(Mateo 22, 23-30) Muchas religiones creen en la continuidad de la vida de las personas después de la muerte. Nuestro cuerpo, dicen los budistas, es como un vestido viejo del que el alma se despoja al morir. Los musulmanes también creen en un paraíso al que van los justos. A decir verdad, el primer rasgo de humanidad que constatan los antropólogos son los restos arqueológicos de tumbas, en las que siempre aparecen ofrendas que el difunto necesitará en la otra vida.
Cuando se busca la secularización de la vida política y social, surge la necesidad de “honrar la memoria de los que han fundado la nación”; unas honras que en poco se distinguen del culto a los difuntos.

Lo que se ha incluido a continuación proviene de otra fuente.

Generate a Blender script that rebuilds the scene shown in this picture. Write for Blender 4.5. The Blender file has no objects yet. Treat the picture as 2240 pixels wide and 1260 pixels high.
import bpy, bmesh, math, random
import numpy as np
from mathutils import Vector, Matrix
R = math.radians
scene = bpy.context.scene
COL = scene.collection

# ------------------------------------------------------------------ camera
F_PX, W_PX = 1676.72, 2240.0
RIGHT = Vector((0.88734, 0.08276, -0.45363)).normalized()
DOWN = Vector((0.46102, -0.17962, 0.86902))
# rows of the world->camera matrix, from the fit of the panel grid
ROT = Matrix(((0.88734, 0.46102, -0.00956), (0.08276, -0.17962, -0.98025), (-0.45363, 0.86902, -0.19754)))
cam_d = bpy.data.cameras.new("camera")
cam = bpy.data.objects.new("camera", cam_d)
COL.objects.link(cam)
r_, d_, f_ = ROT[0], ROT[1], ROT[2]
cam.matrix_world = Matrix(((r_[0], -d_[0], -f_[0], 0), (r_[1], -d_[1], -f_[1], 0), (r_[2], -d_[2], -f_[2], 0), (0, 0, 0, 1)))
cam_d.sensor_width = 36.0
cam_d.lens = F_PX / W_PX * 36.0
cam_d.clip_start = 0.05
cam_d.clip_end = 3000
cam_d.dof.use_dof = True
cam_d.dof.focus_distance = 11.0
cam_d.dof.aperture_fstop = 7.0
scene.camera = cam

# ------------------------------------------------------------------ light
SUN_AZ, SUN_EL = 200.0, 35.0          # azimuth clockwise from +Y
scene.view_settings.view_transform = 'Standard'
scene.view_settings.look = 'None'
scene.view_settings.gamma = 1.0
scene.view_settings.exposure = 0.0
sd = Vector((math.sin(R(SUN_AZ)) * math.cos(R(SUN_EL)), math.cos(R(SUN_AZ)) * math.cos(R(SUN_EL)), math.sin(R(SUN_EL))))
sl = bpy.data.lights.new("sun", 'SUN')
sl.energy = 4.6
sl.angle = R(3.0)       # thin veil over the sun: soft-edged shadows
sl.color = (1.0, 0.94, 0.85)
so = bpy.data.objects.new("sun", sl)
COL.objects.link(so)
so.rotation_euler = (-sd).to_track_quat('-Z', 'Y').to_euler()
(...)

Los cristianos no creemos en la supervivencia de nuestra alma cuando el cuerpo muere. La fe cristiana no se basa en el deseo humano de pervivir a la muerte, sino en la experiencia de la resurrección de Cristo. Por el testimonio de los apóstoles creemos que Jesús, muerto en la cruz, resucitó y se convirtió en fuente de vida para los que creen en él. Por esa fe sabemos que nuestros difuntos viven en él; que el amor que vivieron sigue vivo, porque él es amor y quiere que su amor sea eterno.
Por nuestra fe los cristianos sabemos que nuestros difuntos viven de la presencia y la bondad del Dios de la Vida. Dios es Vida, y en su presencia la muerte se desvanece. En su presencia hasta nuestra mezquindad retorna al impulso del que nació: la necesidad de ser protegido y amado; y en su presencia se ve colmado.